Trader Joe's is Phasing Out Single-Use Plastic

The popular grocery chain has made a commitment to be more sustainable in response to customer concerns.

(Michael Vi /

Trader Joe's is an amazing grocery store with a funky tiki-nautical décor that is a cross between a neighborhood grocer and a health food store. The stores feature a large selection of innovative gourmet foods, including gluten-free, under the private Trader Joe's name.

The store has almost 500 locations across the US and has always been environmentally friendly. In 2007, the store phased out single-ingredient foods from China because of customer concerns and in 2013 removed six unsustainable species of fish from its shelves.

That's why Trader Joe's announcement that the company is phasing out single-use plastics and packaging due to customer concerns is the next logical step. Greenpeace had been actively campaigning for Trader Joe's to improve its plastic packaging and recently sent a petition signed by almost 100,000 people to the company's leadership. They also sent letters about the issue to store managers around the country; and Trader Joe’s listened.

"As a neighborhood grocery store, we feel it is important for us to be the great neighbor our customers deserve. Part of that means better managing our environmental impact," Kenya Friend-Daniel, public relations director for Trader Joe's, told EcoWatch. "As we recently shared with our customers, we are working to reduce the amount of packaging in our stores and while we have made a number of positive changes in this space, the world is ongoing."

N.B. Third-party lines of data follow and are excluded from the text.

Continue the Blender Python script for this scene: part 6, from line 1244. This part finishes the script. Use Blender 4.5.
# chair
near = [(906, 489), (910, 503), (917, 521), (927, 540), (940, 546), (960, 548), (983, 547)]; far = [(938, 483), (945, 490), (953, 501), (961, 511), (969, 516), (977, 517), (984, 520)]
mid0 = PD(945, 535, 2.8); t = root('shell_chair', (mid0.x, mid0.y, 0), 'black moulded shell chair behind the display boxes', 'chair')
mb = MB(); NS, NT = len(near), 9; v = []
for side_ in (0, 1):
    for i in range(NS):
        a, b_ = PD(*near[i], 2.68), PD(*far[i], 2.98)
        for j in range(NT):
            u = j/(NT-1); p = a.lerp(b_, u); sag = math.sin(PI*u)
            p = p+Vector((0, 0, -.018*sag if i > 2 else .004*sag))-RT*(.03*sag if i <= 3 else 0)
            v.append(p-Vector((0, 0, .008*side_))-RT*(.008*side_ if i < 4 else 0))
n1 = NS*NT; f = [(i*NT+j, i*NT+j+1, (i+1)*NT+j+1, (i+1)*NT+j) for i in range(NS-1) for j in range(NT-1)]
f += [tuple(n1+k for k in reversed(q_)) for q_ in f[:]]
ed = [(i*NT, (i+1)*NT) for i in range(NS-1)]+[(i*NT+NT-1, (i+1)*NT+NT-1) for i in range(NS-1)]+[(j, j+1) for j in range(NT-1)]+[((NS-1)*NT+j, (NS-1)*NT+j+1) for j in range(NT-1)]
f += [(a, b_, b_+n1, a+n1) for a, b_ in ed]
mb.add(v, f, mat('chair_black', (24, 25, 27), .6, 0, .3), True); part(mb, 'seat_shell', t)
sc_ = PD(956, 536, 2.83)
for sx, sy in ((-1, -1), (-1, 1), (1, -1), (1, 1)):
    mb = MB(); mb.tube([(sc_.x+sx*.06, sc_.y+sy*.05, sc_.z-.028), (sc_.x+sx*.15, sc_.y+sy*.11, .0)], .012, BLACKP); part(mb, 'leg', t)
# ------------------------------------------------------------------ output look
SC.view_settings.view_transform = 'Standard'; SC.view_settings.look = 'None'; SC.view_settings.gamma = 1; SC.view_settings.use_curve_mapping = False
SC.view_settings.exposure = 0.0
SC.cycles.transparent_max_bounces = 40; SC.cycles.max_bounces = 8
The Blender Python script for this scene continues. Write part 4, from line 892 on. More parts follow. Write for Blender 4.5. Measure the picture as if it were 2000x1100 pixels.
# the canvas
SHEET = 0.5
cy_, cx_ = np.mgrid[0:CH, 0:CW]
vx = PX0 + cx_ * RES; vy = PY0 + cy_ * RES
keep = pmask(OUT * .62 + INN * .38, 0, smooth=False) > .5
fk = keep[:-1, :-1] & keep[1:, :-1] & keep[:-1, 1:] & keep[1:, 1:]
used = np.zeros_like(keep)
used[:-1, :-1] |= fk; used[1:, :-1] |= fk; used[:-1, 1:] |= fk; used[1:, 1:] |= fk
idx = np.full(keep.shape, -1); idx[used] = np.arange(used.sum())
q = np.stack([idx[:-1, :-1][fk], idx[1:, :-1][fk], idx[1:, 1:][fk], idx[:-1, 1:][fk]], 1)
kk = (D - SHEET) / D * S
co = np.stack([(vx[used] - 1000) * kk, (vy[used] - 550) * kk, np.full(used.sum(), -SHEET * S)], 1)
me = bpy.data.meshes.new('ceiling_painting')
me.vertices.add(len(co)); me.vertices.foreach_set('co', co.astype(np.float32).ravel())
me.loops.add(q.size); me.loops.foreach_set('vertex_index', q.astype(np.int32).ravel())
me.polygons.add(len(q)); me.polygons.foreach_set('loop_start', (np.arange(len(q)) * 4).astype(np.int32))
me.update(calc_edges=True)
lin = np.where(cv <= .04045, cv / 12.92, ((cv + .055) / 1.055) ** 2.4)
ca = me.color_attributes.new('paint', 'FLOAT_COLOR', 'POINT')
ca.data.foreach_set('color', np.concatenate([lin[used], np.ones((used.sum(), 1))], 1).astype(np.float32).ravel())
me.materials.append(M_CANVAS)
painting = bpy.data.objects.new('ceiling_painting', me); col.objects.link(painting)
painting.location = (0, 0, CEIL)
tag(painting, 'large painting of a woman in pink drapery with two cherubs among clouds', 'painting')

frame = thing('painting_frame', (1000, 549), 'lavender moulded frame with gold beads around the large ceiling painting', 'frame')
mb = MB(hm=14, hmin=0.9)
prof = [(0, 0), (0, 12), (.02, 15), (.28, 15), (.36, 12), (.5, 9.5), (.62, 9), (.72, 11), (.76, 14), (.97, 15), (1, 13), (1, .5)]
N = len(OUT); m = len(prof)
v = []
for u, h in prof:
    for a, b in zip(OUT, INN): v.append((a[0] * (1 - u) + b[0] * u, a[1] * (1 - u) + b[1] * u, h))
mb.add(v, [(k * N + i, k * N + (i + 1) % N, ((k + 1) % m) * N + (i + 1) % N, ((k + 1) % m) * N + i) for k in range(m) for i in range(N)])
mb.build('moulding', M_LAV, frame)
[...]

Trader Joe's announced several improvements that are making their packaging more sustainable. The company already stopped using single-use plastic bags for food carryout and replaced plastic produce bags with biodegradable and compostable options. Trader Joe's also eliminated Styrofoam packages in the produce section. While most of their plastic used in packaging has the highest recyclability acceptance rate in the US, reducing the amount of plastic used is more sustainable.

Trader Joes has also notified vendors of what substances they do not want in their packaging like  Bisphenol A (BPA) & Bisphenol S (BPS); Nonylphenol Ethoxylates (NPEs); Per- and Polyfluoroalkyl Substances (PFAS); Polystyrene (PS); Styrene; Phthalates and they are putting information together about the packaging materials used and how to recycle them to distribute to the chain's customers.

The company vowed to do and replacing Styrofoam trays with PET1 trays, selling more unwrapped lose produce and replacing plastic on greeting cards and flowers to renewable products. The company said: "As we fulfill these steps in 2019, we are eliminating more than 1 million pounds of plastic from our stores. And we expect that number to grow as we continue to identify sustainable opportunities and take action."

“Trader Joe’s decision to phase out some of its most problematic and unnecessary plastic packaging is a direct response to customers pushing them to act. While the company has a long way to go toward ridding its aisles of throwaway plastic packaging, this is a step in the right direction and shows they recognize the growing plastic pollution crisis, " said Greenpeace plastics campaigner Kate Melges in a press release.  

"We can’t simply continue swapping out one throwaway material for another, and as customers, it’s up to all of us to demand that Trader Joe’s and other retailers immediately start shifting toward systems of refill and reuse," said Melges. "It’s going to take supermarkets and consumer goods companies fundamentally rethinking how products are brought to people to make a significant impact on our oceans, waterways, and communities.”

Some companies are taking the elimination of plastics even further. The Original Unverpackt (Original Unpacked in English) is a no-packaging, no big-brand names, zero-waste supermarket in Berlin, Germany. The Clean Kilo, a zero-waste supermarket where you have to be your own fillable containers, opened in Birmingham in the UK in October 2018.

Fast food giant McDonald's has pledged that 100 percent of its packaging will come from renewable, recycled or sustainable sources by 2025 and other food chains are working towards that goal too.

There is even a new online grocer, Loop that will be piloting reusable containers to eliminate plastic waste in New York and Paris. Reducing single-use plastics and recycling or upcycling plastics are a worldwide concern.

But removing plastic from our environment is ongoing, something that Trader Joe's calls "never-ending work" and their commitment is very encouraging. Hopefully, other major retailers will follow suit and it will have a much bigger impact than just a drop in the ocean in the ongoing efforts to save our planet from the impact of plastic waste.